BY GEOFF HOBSON
After securing management of Paul Brown Stadium today, the Bengals vowed to avoid the track record of some other stadiums.
"We can run it better for us and we can run it better for the public," said Bengals President Mike Brown. "We're not going to let it run down as so many public facilities do. It's in the best interest of us and the community that it stay new and shiny for all the time we're there."
The club's agreement with Hamilton County, approved today by the county commissioners, keeps the PBS Limited staff of 15 hired by the Bengals intact. All but three stadium staffers are in the employ of the county, but they are under the Bengals' direction.
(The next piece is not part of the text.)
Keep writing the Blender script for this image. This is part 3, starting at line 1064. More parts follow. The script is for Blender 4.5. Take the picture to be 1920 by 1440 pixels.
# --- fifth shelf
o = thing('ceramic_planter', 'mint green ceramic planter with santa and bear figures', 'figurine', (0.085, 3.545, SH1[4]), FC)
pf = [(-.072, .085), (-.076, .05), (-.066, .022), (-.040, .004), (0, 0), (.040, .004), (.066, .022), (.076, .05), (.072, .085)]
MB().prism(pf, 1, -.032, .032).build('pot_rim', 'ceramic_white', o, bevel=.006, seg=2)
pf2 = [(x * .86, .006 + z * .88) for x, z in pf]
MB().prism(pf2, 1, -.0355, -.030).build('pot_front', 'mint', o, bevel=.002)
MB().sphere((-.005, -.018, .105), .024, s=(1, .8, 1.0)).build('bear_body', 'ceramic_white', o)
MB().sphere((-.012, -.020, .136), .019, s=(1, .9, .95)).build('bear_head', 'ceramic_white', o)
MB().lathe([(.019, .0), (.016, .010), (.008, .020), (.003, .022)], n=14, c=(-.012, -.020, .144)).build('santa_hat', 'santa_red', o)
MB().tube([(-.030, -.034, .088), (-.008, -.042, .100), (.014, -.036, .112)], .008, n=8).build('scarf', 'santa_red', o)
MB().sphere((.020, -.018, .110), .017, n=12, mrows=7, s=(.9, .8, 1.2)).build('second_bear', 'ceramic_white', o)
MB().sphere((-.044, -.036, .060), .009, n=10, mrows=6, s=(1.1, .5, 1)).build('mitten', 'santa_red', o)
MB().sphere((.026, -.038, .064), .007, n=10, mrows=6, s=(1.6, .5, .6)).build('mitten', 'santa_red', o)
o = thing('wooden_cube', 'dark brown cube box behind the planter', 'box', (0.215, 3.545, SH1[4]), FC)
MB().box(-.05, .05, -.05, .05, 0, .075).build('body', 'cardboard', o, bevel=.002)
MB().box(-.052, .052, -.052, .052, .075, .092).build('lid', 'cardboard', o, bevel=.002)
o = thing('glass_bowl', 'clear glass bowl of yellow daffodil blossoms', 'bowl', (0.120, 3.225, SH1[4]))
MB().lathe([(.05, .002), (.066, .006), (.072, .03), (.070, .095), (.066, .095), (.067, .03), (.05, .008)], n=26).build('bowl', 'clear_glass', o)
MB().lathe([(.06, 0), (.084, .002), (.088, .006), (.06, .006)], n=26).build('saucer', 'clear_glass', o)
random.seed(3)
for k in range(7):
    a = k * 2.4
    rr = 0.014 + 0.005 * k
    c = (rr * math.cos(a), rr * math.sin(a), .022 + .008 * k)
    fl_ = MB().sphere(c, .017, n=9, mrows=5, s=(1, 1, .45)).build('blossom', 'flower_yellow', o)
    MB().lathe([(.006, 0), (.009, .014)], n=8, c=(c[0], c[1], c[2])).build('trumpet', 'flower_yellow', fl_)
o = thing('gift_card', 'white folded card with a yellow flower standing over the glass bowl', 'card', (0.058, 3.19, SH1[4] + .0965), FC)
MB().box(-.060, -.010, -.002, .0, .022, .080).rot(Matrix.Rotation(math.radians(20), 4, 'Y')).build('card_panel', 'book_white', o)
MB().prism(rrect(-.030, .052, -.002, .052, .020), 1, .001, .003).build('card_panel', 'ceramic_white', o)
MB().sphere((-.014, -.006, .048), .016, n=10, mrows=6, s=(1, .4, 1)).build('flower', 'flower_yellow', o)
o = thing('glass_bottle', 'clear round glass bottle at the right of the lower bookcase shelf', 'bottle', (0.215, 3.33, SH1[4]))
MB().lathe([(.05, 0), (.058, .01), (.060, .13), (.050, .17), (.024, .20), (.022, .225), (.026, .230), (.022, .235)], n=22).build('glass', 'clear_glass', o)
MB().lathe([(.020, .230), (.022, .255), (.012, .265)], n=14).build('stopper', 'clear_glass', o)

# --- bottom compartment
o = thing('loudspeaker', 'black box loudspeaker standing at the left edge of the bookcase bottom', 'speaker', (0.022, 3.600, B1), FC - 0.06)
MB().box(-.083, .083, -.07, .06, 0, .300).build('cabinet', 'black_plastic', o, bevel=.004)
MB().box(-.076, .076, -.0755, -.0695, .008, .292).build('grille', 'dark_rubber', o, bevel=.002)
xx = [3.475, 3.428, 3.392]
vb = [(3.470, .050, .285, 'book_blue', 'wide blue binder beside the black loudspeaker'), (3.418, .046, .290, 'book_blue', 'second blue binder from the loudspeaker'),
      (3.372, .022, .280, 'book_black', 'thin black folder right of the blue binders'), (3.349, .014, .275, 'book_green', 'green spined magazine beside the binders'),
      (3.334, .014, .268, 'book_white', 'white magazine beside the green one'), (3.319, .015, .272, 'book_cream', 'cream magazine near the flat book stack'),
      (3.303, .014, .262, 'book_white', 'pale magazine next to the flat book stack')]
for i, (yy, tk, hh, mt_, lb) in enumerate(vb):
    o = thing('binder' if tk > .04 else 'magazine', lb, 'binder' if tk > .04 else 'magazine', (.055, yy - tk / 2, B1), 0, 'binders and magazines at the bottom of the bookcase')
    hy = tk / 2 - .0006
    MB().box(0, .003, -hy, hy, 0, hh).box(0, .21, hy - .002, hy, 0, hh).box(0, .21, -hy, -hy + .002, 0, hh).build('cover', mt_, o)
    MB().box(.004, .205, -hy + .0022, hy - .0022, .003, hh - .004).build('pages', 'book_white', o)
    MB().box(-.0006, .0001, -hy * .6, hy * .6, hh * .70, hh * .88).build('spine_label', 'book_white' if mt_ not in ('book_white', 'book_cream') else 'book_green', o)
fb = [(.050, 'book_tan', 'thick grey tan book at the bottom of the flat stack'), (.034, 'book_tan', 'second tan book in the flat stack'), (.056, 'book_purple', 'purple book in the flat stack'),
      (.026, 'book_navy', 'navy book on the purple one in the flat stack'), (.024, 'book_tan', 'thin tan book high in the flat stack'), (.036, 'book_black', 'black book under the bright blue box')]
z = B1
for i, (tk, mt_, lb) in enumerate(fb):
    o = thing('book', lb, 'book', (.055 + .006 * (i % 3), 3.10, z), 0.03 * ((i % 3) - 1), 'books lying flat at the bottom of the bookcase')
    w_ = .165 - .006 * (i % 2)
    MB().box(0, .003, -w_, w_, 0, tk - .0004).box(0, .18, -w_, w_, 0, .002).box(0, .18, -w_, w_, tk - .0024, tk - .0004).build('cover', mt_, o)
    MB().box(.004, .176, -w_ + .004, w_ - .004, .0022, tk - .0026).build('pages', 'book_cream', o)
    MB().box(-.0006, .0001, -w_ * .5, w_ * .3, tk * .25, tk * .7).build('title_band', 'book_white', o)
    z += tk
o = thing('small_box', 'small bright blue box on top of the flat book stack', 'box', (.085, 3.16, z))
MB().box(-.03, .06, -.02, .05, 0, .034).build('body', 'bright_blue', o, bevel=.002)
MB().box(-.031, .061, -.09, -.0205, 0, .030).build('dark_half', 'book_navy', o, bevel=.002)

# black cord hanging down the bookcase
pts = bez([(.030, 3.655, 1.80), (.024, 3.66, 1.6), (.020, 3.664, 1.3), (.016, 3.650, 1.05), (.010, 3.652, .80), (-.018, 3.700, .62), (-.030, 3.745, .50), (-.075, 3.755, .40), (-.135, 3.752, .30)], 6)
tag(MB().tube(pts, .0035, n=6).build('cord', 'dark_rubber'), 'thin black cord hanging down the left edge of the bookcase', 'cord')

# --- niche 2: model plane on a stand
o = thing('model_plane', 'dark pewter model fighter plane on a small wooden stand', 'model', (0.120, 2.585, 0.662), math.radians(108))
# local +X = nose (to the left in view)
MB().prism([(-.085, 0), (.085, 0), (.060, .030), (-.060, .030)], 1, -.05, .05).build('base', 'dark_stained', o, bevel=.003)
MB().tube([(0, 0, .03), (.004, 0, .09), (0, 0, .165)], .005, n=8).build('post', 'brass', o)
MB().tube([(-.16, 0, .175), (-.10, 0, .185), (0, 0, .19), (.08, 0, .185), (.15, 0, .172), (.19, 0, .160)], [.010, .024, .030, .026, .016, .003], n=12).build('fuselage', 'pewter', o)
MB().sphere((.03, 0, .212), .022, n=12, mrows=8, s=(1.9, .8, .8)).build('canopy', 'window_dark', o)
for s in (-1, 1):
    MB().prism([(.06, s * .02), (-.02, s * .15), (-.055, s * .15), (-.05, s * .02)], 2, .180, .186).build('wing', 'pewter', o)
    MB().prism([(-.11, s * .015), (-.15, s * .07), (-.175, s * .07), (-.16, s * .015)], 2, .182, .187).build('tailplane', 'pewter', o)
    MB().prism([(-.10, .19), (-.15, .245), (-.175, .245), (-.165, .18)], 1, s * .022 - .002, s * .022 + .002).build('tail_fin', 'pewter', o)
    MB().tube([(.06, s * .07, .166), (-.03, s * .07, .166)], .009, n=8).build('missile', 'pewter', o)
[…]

The club continues to foot part of the bill for stadium operations.
The settlement means the Bengals will dismiss their lawsuit against the county, filed earlier this month when the team felt the county violated the lease when it didn't award them the management bid. In the May 27, 1997 agreement, the county gave the Bengals the right to manage the stadium. But the county later feared that would violate state bidding laws.
"We saw the benefit of having the major tenant running the facility from the beginning," said county commissioner Bob Bedinghaus. "The fact we were able to put that in place is a very good thing."
The Bengals are also delighted because it keeps their seasoned staff together with the Aug. 19 opening less than three months away.
Eric Brown, managing director of PBS Limited, had similar jobs building the football and baseball stadiums in Cleveland and the Procter & Gamble Health Care Research Center in Mason, Ohio. Engineer Sam Kinman has been a foreman or superintendent for the past 22 years, the last seven supervising construction of two P&G buildings. Doug Bradley, the head groundskeeper and a board member of the Kentucky Turfgrass Council, is growing a field in a new stadium for the third time in three years after stints at Georgetown (Kentucky) College and the University of Louisville.
"We're happy we could satisfy the county's needs," said Troy Blackburn, the Bengals' director of stadium operations. "It's the most cost-effective move for the taxpayers as evidenced by our prior original bid, which was lowest."